Because somewhere there's a team whose job it is to come up with ideas confirming to "X but with AI" and then a salesman makes a pitch.

I suppose the problem with spying is that a lot of it involves sifting huge amounts of electronic data looking for patterns. However, I imagine the smart folks at GCHQ probably have some fancy algorithms for doing this and are able to advise their bosses that, currently, throwing AI into the mix is just the Emperor's New Clothes. And you still need boots on the ground doing the footwork needed to generate this data.

[–] [email protected] 2 points 1 year ago (1 children)

Also, the verification of conclusions reached by AI can be tricky to use, as it's often difficult to show workings.

"This guy is going to bomb something soon"
'OK, can you give us the proofs for that conclusion?'
vomits entire training file

[–] [email protected] 1 points 1 year ago (1 children)

Very true.
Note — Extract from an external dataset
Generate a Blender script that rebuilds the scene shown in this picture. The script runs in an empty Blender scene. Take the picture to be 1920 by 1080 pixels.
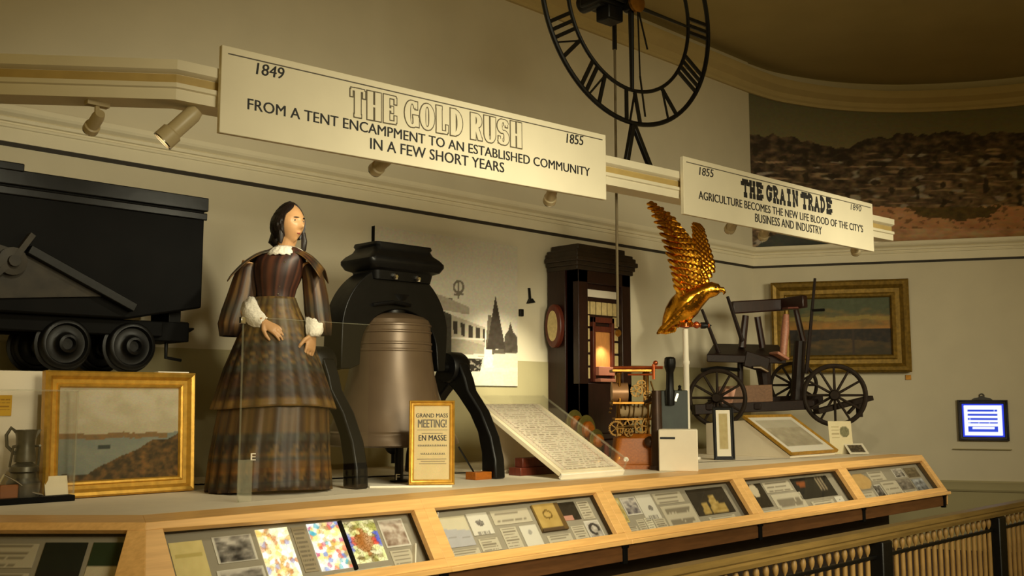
import bpy, bmesh, math, random
from mathutils import Matrix, Vector, noise
random.seed(7)
V = Vector
SC = bpy.context.scene
COL = SC.collection
PI = math.pi

# ---------------------------------------------------------------- camera
CAM_H = 1.62
YAW = math.radians(44.4)            # heading, from the back wall's normal towards +X
FPX = 1900.0
PITCH = math.atan(210.0 / FPX)
CAM = V((0, 0, CAM_H))
fh = V((math.sin(YAW), math.cos(YAW), 0))
RIGHT = V((math.cos(YAW), -math.sin(YAW), 0))
FWD = fh * math.cos(PITCH) + V((0, 0, 1)) * math.sin(PITCH)
UP = V((0, 0, 1)) * math.cos(PITCH) - fh * math.sin(PITCH)
cd = bpy.data.cameras.new('camera'); cam = bpy.data.objects.new('camera', cd); COL.objects.link(cam)
cam.matrix_world = Matrix(((RIGHT.x, UP.x, -FWD.x, CAM.x), (RIGHT.y, UP.y, -FWD.y, CAM.y), (RIGHT.z, UP.z, -FWD.z, CAM.z), (0, 0, 0, 1)))
cd.sensor_width = 36.0; cd.lens = 36.0 * FPX / 1920.0; cd.clip_start = 0.05; cd.clip_end = 60
SC.camera = cam

# ---------------------------------------------------------------- world, lights, exposure
SC.view_settings.view_transform = 'Standard'; SC.view_settings.look = 'None'
SC.view_settings.gamma = 1.0; SC.view_settings.use_curve_mapping = False
SC.view_settings.exposure = 0.0
w = bpy.data.worlds.new('world'); SC.world = w; w.use_nodes = True
w.node_tree.nodes['Background'].inputs[0].default_value = (1.0, 0.70, 0.20, 1)
w.node_tree.nodes['Background'].inputs[1].default_value = 0.34

WARM = (1.0, 0.92, 0.65)

def area_lamp(name, loc, target, size, power, color=WARM, size_y=None, spread=180):
    d = bpy.data.lights.new(name, 'AREA'); d.spread = math.radians(spread); d.energy = power; d.color = color; d.size = size
    if size_y: d.shape = 'RECTANGLE'; d.size_y = size_y
    o = bpy.data.objects.new(name, d); COL.objects.link(o); o.location = loc
    o.rotation_euler = (V(target) - V(loc)).to_track_quat('-Z', 'Y').to_euler(); return o

def spot_lamp(name, loc, target, power, angle, blend=0.6, color=WARM, radius=0.03):
    d = bpy.data.lights.new(name, 'SPOT'); d.energy = power; d.color = color; d.spot_size = math.radians(angle)
    d.spot_blend = blend; d.shadow_soft_size = radius
    o = bpy.data.objects.new(name, d); COL.objects.link(o); o.location = loc
    o.rotation_euler = (V(target) - V(loc)).to_track_quat('-Z', 'Y').to_euler(); return o

# unseen area lights, added to brighten signs and walls
area_lamp('hall_light', (2.2, -0.9, 3.0), (4.6, 4.6, 1.5), 1.6, 54, spread=70)
area_lamp('hall_light', (7.6, -0.6, 3.0), (9.2, 4.6, 1.6), 1.4, 32, spread=76)

area_lamp('downlight', (3.6, 1.9, 4.4), (3.9, 4.2, 0.9), 0.5, 11, spread=62)  # added lights, out of view, to brighten the oak cases
area_lamp('downlight', (7.0, 1.9, 4.4), (7.4, 4.2, 0.9), 0.5, 11, spread=62)

# ---------------------------------------------------------------- pixel / world helpers
def ray(px, py):
    return FWD * FPX + RIGHT * (px - 960) + UP * (540 - py)
def W(px, py, Y):                   # on the plane y = Y (parallel to the back wall)
    d = ray(px, py); return CAM + d * ((Y - CAM.y) / d.y)
def Wp(px, py, p0, n):              # on a plane
    d = ray(px, py); n = V(n); return CAM + d * ((V(p0) - CAM).dot(n) / d.dot(n))
def Wz(px, py, z):
    d = ray(px, py); return CAM + d * ((z - CAM.z) / d.z)
def proj(p):
    q = V(p) - CAM; z = q.dot(FWD); return 960 + FPX * q.dot(RIGHT) / z, 540 - FPX * q.dot(UP) / z

# ---------------------------------------------------------------- materials
def lin(c):
    c = c / 255.0
    return c / 12.92 if c <= 0.04045 else ((c + 0.055) / 1.055) ** 2.4
def L3(rgb): return tuple(lin(x) for x in rgb)
def L4(rgb): return L3(rgb) + (1.0,)
MATS = {}
def new_mat(name):
    m = bpy.data.materials.new(name); m.use_nodes = True
    return m, m.node_tree.nodes, m.node_tree.links, m.node_tree.nodes['Principled BSDF']
def mat(name, rgb, rough=0.6, metal=0.0, var=0.12, scale=9.0, bump=0.0, stretch=None, emis=0.0, spec=0.5, rgb2=None):
    if name in MATS: return MATS[name]
    m, N, K, B = new_mat(name)
    tc = N.new('ShaderNodeTexCoord'); mp = N.new('ShaderNodeMapping'); K.new(tc.outputs['Object'], mp.inputs[0])
    if stretch: mp.inputs['Scale'].default_value = stretch
    nz = N.new('ShaderNodeTexNoise'); nz.inputs['Scale'].default_value = scale; nz.inputs['Detail'].default_value = 6
    K.new(mp.outputs[0], nz.inputs['Vector'])
    cr = N.new('ShaderNodeValToRGB'); c = L3(rgb); c2 = L3(rgb2) if rgb2 else c
    cr.color_ramp.elements[0].position = 0.3; cr.color_ramp.elements[1].position = 0.7
    cr.color_ramp.elements[0].color = tuple(x * (1 - var) for x in c) + (1,)
    cr.color_ramp.elements[1].color = tuple(min(1, x * (1 + var)) for x in c2) + (1,)
    K.new(nz.outputs['Fac'], cr.inputs[0]); K.new(cr.outputs[0], B.inputs['Base Color'])
    B.inputs['Roughness'].default_value = rough; B.inputs['Metallic'].default_value = metal
    B.inputs['Specular IOR Level'].default_value = spec
    if bump:
        bp = N.new('ShaderNodeBump'); bp.inputs['Strength'].default_value = bump; bp.inputs['Distance'].default_value = 0.01
        K.new(nz.outputs['Fac'], bp.inputs['Height']); K.new(bp.outputs[0], B.inputs['Normal'])
    if emis:
        K.new(cr.outputs[0], B.inputs['Emission Color']); B.inputs['Emission Strength'].default_value = emis
    MATS[name] = m; return m
def vc_mat(name, rough=0.6, emis=0.0, spec=0.3, metal=0.0):       # colour comes from the mesh's own painted pattern
    if name in MATS: return MATS[name]
    m, N, K, B = new_mat(name)
    a = N.new('ShaderNodeAttribute'); a.attribute_name = 'col'
    nz = N.new('ShaderNodeTexNoise'); nz.inputs['Scale'].default_value = 60
    mx = N.new('ShaderNodeMix'); mx.data_type = 'RGBA'; mx.blend_type = 'MULTIPLY'; mx.inputs['Factor'].default_value = 0.34
    K.new(a.outputs['Color'], mx.inputs['A']); K.new(nz.outputs['Color'], mx.inputs['B'])
    K.new(mx.outputs['Result'], B.inputs['Base Color'])
    B.inputs['Roughness'].default_value = rough; B.inputs['Specular IOR Level'].default_value = spec; B.inputs['Metallic'].default_value = metal
    if emis:
        K.new(a.outputs['Color'], B.inputs['Emission Color']); B.inputs['Emission Strength'].default_value = emis
    MATS[name] = m; return m
def glass_mat(name, refl=0.10, tint=(1, 1, 1), rough=0.0):
    if name in MATS: return MATS[name]
    m, N, K, B = new_mat(name); N.remove(B)
    out = N['Material Output']
    t = N.new('ShaderNodeBsdfTransparent'); t.inputs[0].default_value = tint + (1,)
    g = N.new('ShaderNodeBsdfGlossy'); g.inputs['Roughness'].default_value = rough
    fr = N.new('ShaderNodeLayerWeight'); fr.inputs['Blend'].default_value = 0.5     # facing: 0 head on, 1 at the edge
    pw = N.new('ShaderNodeMath'); pw.operation = 'POWER'; pw.inputs[1].default_value = 4.0; K.new(fr.outputs['Facing'], pw.inputs[0])
    ad = N.new('ShaderNodeMath'); ad.operation = 'MULTIPLY_ADD'; ad.inputs[1].default_value = 0.45; ad.inputs[2].default_value = refl * 0.25
    mx = N.new('ShaderNodeMixShader')
    K.new(pw.outputs[0], ad.inputs[0]); K.new(ad.outputs[0], mx.inputs[0]); K.new(t.outputs[0], mx.inputs[1]); K.new(g.outputs[0], mx.inputs[2])
    K.new(mx.outputs[0], out.inputs[0]); MATS[name] = m; return m
def frost_mat(name):
    m, N, K, B = new_mat(name); out = N['Material Output']
    t = N.new('ShaderNodeBsdfTransparent'); mx = N.new('ShaderNodeMixShader'); mx.inputs[0].default_value = 0.14
    B.inputs['Base Color'].default_value = L4((190, 188, 160)); B.inputs['Roughness'].default_value = 0.3
    K.new(t.outputs[0], mx.inputs[1]); K.new(B.outputs[0], mx.inputs[2]); K.new(mx.outputs[0], out.inputs[0]); MATS[name] = m; return m
def emit_mat(name, rgb, s):
    if name in MATS: return MATS[name]
    m, N, K, B = new_mat(name)
    B.inputs['Base Color'].default_value = L4(rgb); B.inputs['Emission Color'].default_value = L4(rgb); B.inputs['Emission Strength'].default_value = s
    MATS[name] = m; return m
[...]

The best description I heard of an AI output is that it is a hallucination - it just has to look plausible.

So it is a worry when it is used to detect "cheating" in essays at university, it is horrifying when it could be used to order a drone strike on someone's house. A lot of people don't know enough to treat it's results as, at best, a first pass filtering and just rely on it because it's a computer and it has the word "intelligence" in there (or similarly stupid reasons).

[–] [email protected] 2 points 1 year ago

I use AI a lot in work because my English grammar is poor. It's also my first language. I read over everything it gives me to make sure it's factually correct and edit it to make it sound more human but other than that it does most of the heavy lifting. What used to take about an hour now takes 15 minutes with the right prompt.